April 12, 2022

AI Hot Take

Tags: General

Some recent news on AI advances had me thinking about the implications and reminiscing on my own work in that area. Google’s new large language model named Pathways is the current trigger. Its results are impressive. I find its ability to reason about language almost incredible.

My views are definitely hot-takes as I am no longer an AI professional. Even when I was, I worked a long way from the pointy end that gets written up in research papers. Reader beware, the following could be bollocks. Still I’m not quite as shrill as this hot-take but probably not as thoughtful as these tweets either.

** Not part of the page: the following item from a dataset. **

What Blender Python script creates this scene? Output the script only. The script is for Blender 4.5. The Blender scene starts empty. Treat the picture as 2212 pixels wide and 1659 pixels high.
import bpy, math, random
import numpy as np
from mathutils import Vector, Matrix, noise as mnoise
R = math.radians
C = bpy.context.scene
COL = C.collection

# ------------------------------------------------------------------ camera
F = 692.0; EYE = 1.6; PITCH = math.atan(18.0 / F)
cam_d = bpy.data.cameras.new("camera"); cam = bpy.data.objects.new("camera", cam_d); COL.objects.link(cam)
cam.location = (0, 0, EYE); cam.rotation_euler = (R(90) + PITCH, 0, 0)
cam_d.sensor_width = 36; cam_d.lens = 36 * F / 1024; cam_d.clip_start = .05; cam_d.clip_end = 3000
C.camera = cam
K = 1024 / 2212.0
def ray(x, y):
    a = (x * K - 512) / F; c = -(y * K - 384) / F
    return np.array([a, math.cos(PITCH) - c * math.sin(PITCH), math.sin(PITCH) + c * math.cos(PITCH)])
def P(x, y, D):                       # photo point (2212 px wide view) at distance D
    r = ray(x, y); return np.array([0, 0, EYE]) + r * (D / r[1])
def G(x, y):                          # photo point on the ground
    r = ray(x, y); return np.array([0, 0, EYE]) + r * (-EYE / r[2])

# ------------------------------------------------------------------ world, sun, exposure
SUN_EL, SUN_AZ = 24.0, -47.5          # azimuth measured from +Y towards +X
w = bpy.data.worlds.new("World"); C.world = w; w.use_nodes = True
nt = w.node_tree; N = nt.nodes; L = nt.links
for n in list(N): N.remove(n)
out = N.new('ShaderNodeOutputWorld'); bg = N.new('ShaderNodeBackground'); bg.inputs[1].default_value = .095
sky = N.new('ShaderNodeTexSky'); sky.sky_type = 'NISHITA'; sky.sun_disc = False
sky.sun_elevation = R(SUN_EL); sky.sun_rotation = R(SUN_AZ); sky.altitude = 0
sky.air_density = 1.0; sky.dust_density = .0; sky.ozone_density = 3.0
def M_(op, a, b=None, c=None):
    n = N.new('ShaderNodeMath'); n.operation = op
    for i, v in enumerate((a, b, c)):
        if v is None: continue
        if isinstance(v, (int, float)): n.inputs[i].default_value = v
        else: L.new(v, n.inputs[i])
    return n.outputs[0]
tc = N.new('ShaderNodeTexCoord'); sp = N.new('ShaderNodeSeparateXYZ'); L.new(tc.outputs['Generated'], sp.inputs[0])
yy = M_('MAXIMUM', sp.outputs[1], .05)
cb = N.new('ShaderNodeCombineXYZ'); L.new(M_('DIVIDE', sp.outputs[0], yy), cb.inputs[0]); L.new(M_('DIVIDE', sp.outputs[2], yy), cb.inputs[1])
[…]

For reference, I did my undergrad thesis on neural nets in the mid-90s (just as they were going out of fashion again) and then worked on logic programming for postgrad research (as symbolic techniques were popular at the time). Most of my professional career has not been AI related - until 2018 when I worked for a company using older machine learning techniques to analyse financial market research (I left in 2020). However, I have kept an interested eye on the field the whole time.

So my thoughts:

  • Improvement in AI models remain much worse than non-linear. It is a particulary bugbear of mine when people suggest making an AI twice as “smart” would only be twice as hard (a common argument amoung non-technical singularity advocates). Nope, twice as good is more like 1000x as hard or worse. When doing logic research I counted myself lucky if the algorithms were merely of exponential complexity. Current researchers are throwing exponentially (at least) more hardware and resources at these problems to get incremental changes. Only the largest and incredibly well financed organisations can hope to compete.
  • Connectionist systems FTW. The history of AI has seen many swings between connectionist and symbolic techniques. However, with the improvement in neural networks since the advent of deep learning in the 2000’s, Team Connectionist is ascendant and for so long with no change in sight. The computational logic parts of CS departments must be in heavy decline.
  • No whiff of consciousneess. When I swapped from neural nets into logic systems it was because I was unimpressed by them as just complex statistical inference. I still hold that opinion, but the results can’t be ignored. Now Pathways can do basic logical inference out of its connections. The conflation of intelligence and consiousness is under attack. It will be interesting to see where the final line is drawn as the importance of consciousness decreases.
  • Language as root of functional intelligence? All these great results are coming out of language models. Is that because there is a fundamental link between communication and intelligence? Or is it simply because that is where researchers focus their attention? I don’t know.